The industrial class that emerged in Pakistan in the 1950s and 1960s, was not characterized by risk taking dynamism, the mobilisation of new knowledge to innovate and diversify into non traditional industry. In fact the behavioural culture of the industrial elite may well have remained non-market and mercantilist in character. Deeply rooted was rent seeking behaviour, reliance on anti competitive policy interventions and dependence on government patronage. In this article we will briefly indicate the historical origins of such propensities in Pakistan's ruling elite. Professor Imran Ali in his seminal historical research, has shown that unlike most other areas of central and northern India, the upper echelons of the social elite in the Punjab was extensively displaced during the transition from the Mughal to the British empire. This occurred as a result of a wide spread peasant up rising. Only a few families in the social elite of the Punjab from pre Mughal days retained their position perhaps because of their spiritual stature as peers and faqirs. The landholding segments of the peasantry were in the forefront of this armed rebellion. These peasant war bands, ultimately asserted autonomous control over land and political authority. The rebel leadership thus emerged as a new class of superior landholders.

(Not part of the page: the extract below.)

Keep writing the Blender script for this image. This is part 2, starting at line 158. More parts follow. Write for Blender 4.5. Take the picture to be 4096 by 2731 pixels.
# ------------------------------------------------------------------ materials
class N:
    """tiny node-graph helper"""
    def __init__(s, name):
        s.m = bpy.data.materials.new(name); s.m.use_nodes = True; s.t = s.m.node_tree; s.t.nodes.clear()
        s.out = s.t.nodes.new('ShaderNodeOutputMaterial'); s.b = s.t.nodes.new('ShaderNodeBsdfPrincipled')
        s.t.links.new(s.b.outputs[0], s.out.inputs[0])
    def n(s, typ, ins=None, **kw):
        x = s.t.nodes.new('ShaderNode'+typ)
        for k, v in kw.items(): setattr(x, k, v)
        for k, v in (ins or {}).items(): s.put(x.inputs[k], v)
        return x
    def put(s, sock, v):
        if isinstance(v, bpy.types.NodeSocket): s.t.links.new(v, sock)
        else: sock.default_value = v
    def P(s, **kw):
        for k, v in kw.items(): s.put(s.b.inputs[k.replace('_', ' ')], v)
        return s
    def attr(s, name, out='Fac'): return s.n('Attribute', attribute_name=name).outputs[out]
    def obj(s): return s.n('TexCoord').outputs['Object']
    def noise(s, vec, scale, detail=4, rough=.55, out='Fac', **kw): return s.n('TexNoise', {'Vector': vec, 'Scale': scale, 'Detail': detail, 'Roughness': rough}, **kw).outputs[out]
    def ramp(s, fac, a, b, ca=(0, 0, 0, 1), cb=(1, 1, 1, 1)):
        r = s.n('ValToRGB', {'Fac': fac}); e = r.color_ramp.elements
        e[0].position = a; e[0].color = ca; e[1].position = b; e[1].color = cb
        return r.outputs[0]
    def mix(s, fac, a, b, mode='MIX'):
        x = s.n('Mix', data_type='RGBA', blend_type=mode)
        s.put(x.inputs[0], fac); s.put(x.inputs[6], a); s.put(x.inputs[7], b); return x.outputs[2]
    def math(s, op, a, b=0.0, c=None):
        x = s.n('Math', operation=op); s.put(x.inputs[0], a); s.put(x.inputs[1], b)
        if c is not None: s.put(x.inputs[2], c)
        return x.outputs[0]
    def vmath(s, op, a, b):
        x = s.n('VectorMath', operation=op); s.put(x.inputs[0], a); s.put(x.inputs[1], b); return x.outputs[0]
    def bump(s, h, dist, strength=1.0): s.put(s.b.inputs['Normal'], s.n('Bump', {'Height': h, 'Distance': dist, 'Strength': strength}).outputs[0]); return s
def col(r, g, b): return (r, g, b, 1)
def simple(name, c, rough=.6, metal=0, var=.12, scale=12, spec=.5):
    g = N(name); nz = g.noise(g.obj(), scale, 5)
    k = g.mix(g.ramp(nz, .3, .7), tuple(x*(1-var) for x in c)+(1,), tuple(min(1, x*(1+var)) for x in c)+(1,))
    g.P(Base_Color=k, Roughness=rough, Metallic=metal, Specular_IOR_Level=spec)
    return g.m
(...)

With the onset of the Raj the British rulers sagaciously arrived at a convivial relationship with this new class of landholders by consolidating their ownership over land and in fact granting additional land to particularly loyal segments of this new elite. Of course the most far-reaching form of cooperation between the newly arisen Zamindars and the colonial State occurred through the development of canal irrigation, and the process of agricultural colonization that accompanied it in the late nineteenth century. Here the British once again chose as grantees of land, those who were from the "agricultural castes". The military and bureaucracy were the other institutions strengthened through the new canal economy. Large areas of canal land were devoted for military usage. Extensive land grants were made to army pensioners and war veterans, in a form of asset transfer that was unmatched in any other part of British India. Canal irrigation created the conditions for a patron client relationship between the State and the economic elite. This was because water, a vital yet scarce resource, was under administrative control. Not only were the Zamindars more dependent on the government than under rain-fed agriculture, but the centralized nature of gravitational flow irrigation accentuated the dependence of the cultivators on the State. The more powerful landholders were able to manipulate and bribe local officials to divert water to their land, either out of turn or in unfair proportions. The power of public office was conditioned by private vice. British government officials in the upper echelons during the Raj were typically men of honour and financial probity. However this was not true to the same extent in the case of petty officials at the local level. The potential for corruption therefore was endemic to the economic relationship between the citizen and the local tiers of the State.

The State of Pakistan as it emerged in 1947, not only inherited various institutions of the State and structures of power, but also the behavioural proclivities in the economic elite. These historical attributes had as great an impact on the pattern of investment and export growth as on the government's economic policy.

In this article we have suggested on the basis of Professor Imran Ali's research into eighteenth century India, that peasant war bands replaced the traditional Mughal elite in the agrarian structures in the areas that later became part of Pakistan. The position of these newly arisen landholders was consolidated by various revenue settlements by the British and later strengthened further through land grants in the canal colony areas. This established a tendency in the economic elite to enrich itself through the patronage of the State. Conversely those who attempted to rule, sought political and social support from this elite through the transfer of State resources. The strong patron client model of governance established in the colonial period was replicated in the new State of Pakistan.

The British had consolidated a recent elite through a sharing of military and agrarian resources with intermediaries. In Pakistan successive governments endeavoured to maintain existing stakeholders essentially through the same patron client mode of governance. The government later began to constitute a new commercial and industrial elite but again through the transfer of State resources. Thus in both the colonial and post colonial periods, rent seeking behaviour rather than income generating capabilities appears to have been the key impulse in industrial growth. The result was an inability to achieve competitive efficiency, which became an endemic constraint to export diversification, economic growth and financial stability during the five decades after independence.